Elizabeth in her old compound before moving. 

After a few weeks of quarreling, Elizabeth and the newly relocated members of the village awoke to a group of men who came in the dark of night and burned their village to the ground. Now they have nothing, literally nothing. I’m told no one died but they have nothing.

Imagine how horrible it would be if you lost everything.  For anyone anywhere, it would be devastating.  But here it is worse than devastating. In fact, I don’t even have a word to describe the despair and loss these people must feel, particularly the women. 

I say the women because the women built that village and struggled to make those compounds their home.  These women walk hours for more days than you can imagine with a machete in their hand out to the forest where they cut down wood and carry it miles back to the village on their heads in the oppressive heat.  They build their homes one mud brick at a time, tying together one stick at a time, one grass straw at a time to make huts, fences and roofs.  They dig, plant and farm in the heat knowing that if they don’t work, they don’t eat.  They do this to survive.  They do this to please their husband.  They do this to make him want to stay with them and not one of his other wives. 

 

Now it is all gone, vanished in the night.  Every last kernel of maize in the granary is gone, every last bit of their fences are now ash.  All Elizabeth has now is the air she breathes, the black and silver beaded wedding necklaces that drape down her chest and lost hope of a fresh start in a new village.

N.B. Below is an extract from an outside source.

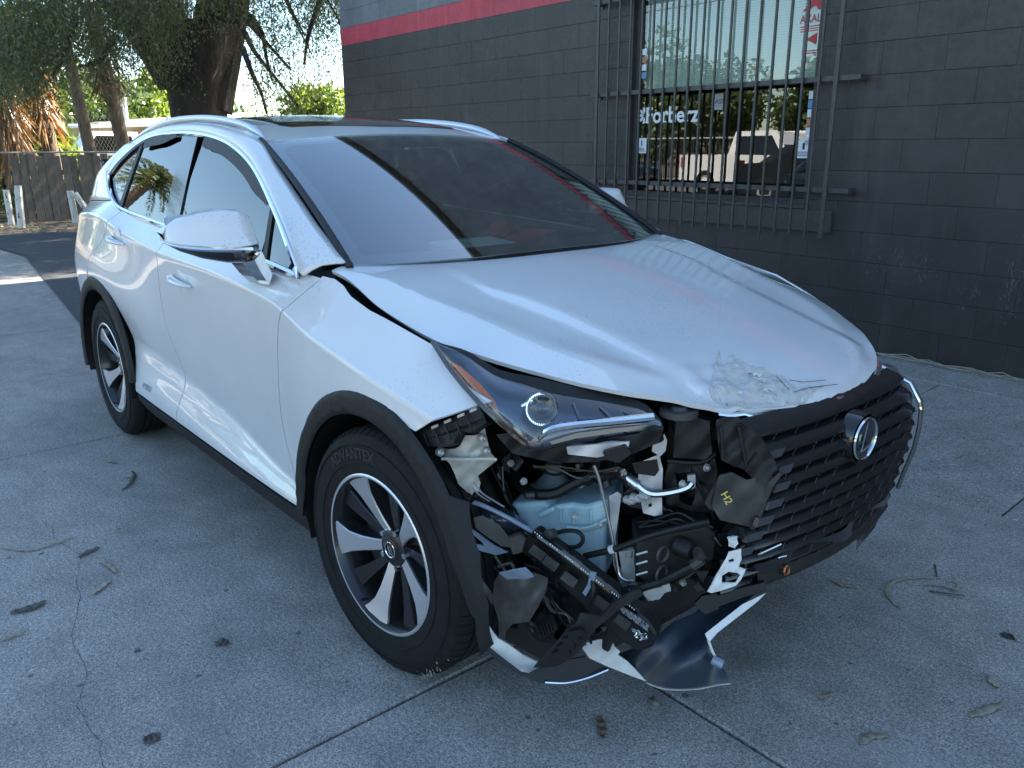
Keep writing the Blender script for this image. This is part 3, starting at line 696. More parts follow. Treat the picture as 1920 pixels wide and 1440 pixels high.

Teresa is devastated for Elizabeth.  Although my feelings about it really don’t matter, I always really liked knowing that these two co-wives got along well together. They didn’t fight, quarrel or bewitch the other like so many co-wives.  I know this bit here sounds a bit romanticized but when I saw them together, they at least really liked and cared for each other. But how much does Teresa even have to help when there is so little?

Before heading out to see some of the other village women, I gave Teresa her gift: two small boxes of matches for the fire and a bag of salt.  My guide recommended I bring tobacco so the ladies talk longer with me, but I just can’t.  Teresa appreciated the matches and salt.

We took a photo together after I showed her the photo we took together last time.  On my next visit, I will bring the photos printed out as she asked for a copy.  In my view, this is a better present than sniffing tobacco.